### PROBLEM STATEMENT
Provide the count of lines that hold "render" and no other output.
------
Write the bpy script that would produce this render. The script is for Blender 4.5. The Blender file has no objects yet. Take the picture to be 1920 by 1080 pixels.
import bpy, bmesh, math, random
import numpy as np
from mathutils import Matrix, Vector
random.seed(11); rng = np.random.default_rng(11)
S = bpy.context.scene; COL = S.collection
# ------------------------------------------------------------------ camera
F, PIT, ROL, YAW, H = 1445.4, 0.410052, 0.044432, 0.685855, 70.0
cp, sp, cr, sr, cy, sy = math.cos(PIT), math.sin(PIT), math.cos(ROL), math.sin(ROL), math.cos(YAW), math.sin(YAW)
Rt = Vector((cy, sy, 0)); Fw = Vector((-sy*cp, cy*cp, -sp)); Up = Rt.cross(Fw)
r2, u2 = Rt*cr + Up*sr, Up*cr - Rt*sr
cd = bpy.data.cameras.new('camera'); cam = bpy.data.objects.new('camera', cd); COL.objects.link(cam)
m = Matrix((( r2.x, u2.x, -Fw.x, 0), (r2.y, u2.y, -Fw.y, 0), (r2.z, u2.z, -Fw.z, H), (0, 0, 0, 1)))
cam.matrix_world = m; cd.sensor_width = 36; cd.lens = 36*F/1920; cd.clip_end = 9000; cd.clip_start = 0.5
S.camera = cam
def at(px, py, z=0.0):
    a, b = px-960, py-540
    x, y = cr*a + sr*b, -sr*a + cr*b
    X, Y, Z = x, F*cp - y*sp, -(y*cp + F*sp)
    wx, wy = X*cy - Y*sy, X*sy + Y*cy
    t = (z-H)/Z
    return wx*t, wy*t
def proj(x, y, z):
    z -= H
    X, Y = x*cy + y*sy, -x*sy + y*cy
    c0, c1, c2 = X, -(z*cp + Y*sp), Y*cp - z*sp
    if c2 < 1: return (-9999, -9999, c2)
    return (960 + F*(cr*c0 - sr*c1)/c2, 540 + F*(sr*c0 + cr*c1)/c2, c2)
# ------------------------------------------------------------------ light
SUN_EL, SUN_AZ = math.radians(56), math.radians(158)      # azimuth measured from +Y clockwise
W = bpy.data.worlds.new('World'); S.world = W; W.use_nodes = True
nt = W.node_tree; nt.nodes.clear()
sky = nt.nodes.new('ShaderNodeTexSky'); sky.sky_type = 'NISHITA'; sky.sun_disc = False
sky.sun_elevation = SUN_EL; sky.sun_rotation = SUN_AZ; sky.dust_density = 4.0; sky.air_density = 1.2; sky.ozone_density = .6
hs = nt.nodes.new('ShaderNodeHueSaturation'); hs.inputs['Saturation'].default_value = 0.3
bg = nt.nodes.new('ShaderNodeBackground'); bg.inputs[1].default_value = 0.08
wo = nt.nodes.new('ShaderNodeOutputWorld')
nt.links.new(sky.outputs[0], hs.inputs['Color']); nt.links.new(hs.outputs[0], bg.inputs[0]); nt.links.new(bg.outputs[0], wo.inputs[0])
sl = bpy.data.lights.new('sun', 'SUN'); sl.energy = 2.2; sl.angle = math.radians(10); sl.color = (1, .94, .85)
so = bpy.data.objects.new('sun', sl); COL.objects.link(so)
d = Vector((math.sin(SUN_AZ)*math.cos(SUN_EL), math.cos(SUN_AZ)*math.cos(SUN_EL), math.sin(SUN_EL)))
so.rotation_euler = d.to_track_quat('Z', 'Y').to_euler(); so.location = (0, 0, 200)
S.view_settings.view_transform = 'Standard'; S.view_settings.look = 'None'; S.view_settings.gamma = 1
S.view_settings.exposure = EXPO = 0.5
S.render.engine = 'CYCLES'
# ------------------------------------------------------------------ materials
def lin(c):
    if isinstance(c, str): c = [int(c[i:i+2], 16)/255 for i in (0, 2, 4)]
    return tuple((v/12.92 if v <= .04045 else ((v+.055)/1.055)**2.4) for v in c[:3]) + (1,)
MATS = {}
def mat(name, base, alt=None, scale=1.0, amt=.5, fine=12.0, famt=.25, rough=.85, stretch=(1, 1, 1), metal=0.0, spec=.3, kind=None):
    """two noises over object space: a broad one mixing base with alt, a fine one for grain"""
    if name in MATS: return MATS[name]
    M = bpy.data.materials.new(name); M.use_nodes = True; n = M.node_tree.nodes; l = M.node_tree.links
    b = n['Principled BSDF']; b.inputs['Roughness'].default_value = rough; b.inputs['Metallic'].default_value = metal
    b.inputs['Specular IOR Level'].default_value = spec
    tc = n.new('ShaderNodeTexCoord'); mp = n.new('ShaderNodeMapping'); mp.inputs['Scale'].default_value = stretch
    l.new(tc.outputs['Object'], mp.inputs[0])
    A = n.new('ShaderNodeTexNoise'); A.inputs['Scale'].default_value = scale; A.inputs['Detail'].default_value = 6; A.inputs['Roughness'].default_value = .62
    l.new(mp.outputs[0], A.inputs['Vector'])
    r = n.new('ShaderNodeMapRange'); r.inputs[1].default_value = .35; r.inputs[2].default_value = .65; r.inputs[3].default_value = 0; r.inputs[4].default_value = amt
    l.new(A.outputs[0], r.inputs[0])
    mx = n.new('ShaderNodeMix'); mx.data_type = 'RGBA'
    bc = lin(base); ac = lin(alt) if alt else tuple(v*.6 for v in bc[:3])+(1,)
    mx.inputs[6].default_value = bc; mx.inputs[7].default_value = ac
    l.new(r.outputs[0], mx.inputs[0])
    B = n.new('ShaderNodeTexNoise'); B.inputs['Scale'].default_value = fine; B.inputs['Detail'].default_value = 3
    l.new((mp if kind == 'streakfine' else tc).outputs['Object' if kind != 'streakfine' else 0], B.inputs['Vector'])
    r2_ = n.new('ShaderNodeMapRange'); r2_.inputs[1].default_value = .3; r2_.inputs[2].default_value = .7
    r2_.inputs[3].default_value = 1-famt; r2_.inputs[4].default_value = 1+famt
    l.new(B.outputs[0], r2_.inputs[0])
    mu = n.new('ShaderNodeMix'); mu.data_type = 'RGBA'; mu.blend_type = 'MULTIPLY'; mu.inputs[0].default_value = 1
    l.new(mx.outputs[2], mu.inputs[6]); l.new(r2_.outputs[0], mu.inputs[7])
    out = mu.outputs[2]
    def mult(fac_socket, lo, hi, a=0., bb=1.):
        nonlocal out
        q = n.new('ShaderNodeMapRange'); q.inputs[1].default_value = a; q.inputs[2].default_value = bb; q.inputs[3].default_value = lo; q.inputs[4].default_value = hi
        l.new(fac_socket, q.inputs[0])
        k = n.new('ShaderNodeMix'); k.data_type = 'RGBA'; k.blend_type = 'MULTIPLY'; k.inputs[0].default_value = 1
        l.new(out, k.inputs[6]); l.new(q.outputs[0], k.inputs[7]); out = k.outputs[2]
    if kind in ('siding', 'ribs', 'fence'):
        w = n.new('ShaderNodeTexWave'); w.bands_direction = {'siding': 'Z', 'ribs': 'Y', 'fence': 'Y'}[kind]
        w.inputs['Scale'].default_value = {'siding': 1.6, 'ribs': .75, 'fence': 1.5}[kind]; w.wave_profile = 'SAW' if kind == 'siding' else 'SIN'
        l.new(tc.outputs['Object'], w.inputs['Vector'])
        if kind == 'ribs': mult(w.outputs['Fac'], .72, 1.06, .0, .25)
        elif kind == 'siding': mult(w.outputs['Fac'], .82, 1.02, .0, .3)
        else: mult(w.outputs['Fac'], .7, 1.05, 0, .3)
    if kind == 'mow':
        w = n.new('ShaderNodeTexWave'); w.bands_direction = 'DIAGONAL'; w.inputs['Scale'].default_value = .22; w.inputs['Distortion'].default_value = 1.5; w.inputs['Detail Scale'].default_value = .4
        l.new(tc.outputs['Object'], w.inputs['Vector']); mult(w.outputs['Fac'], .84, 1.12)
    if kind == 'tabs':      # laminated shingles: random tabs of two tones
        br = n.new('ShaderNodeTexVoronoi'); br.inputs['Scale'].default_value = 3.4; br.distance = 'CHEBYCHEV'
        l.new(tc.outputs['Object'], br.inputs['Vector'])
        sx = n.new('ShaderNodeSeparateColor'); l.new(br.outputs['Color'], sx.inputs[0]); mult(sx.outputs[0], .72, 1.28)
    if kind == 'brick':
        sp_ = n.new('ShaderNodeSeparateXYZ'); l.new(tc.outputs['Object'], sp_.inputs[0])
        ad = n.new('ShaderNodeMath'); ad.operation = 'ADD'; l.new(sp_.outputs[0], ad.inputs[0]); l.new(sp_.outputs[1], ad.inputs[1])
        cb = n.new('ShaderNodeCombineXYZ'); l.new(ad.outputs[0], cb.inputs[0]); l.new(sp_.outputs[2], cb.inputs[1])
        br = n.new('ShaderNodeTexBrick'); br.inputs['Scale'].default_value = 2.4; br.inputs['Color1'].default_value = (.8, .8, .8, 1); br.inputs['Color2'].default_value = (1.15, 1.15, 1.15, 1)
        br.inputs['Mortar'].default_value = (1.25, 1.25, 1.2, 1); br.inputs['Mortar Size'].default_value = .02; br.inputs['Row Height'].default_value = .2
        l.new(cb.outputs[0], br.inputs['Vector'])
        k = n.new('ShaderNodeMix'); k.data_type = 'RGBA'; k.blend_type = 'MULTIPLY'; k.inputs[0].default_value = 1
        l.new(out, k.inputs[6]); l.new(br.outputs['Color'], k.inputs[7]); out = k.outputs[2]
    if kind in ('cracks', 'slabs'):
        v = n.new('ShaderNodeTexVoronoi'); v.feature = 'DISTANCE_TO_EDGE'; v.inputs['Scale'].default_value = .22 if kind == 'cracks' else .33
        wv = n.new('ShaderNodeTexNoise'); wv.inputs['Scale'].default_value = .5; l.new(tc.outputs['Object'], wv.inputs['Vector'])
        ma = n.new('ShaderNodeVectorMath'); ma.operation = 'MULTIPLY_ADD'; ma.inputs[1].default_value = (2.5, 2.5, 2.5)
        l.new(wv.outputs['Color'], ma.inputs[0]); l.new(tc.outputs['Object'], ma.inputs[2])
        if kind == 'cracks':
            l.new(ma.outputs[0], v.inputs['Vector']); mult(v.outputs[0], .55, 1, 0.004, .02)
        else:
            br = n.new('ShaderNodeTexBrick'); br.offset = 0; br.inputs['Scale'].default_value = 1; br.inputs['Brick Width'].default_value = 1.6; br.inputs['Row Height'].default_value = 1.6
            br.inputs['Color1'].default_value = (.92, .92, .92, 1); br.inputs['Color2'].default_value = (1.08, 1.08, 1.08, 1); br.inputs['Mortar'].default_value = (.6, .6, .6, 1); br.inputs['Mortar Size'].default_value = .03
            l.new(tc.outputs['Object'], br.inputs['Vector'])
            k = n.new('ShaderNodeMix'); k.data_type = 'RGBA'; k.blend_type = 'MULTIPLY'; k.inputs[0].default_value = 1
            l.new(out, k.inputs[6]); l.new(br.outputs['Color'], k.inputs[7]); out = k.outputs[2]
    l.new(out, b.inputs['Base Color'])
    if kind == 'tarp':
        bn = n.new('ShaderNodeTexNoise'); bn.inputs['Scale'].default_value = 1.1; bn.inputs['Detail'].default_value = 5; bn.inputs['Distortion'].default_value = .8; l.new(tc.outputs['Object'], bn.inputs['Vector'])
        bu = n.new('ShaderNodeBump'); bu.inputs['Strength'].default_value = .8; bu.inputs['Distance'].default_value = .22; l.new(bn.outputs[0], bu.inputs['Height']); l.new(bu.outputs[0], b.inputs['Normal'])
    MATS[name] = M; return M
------
### PROBLEM SOLUTION
2